BIDEN HAS STOOD WITH UNIONS AND WORKERS FOR HIS ENTIRE CAREER

Vice President Biden has stood with and fought for workers again and again. He helped get state and local laws increasing the minimum wage across the finish line – including in New York State. As Vice President, Biden was the loudest elected voice calling out “the most direct assault [on unions] in generations” when governors in states like Wisconsin and Ohio eviscerated the collective bargaining rights of public sector employees. When President Obama put Vice President Biden in charge of the American Recovery and Reinvestment Act, he ensured construction workers were paid prevailing wages, essential for maintaining middle class jobs. The Recovery Act also played a vital role in saving public sector jobs, including tens of thousands of education jobs. And, Biden secured an expansion of the SAFER Act to keep more firefighters on the job during the Great Recession.

The Obama-Biden Administration also took action to make it easier for workers to organize. The Administration increased transparency of employers’ anti-union campaigns and ensured that employers who wanted federal contracts had to comply with labor laws. They supported public sector workers’ ability to organize, including by clarifying that states can deduct union dues from home care workers. And, the Administration appointed a pro-union National Labor Relations Board.
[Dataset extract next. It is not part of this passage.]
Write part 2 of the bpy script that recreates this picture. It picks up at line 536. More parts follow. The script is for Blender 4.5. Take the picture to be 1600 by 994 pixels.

Biden’s commitment to fighting for workers and unions is longstanding. As a senator, he was one of the original co-sponsors of the Employee Free Choice Act, which would have made it easier for workers to unionize through card-check. Dating back to 1975, he was one of the first champions of secondary boycotts, a critical method workers need to fight for fair working conditions. Both provisions have now gained broad support and are included in congressional Democrats’ Protecting the Right to Organize (PRO) Act. As president, Biden will sign the PRO Act into law.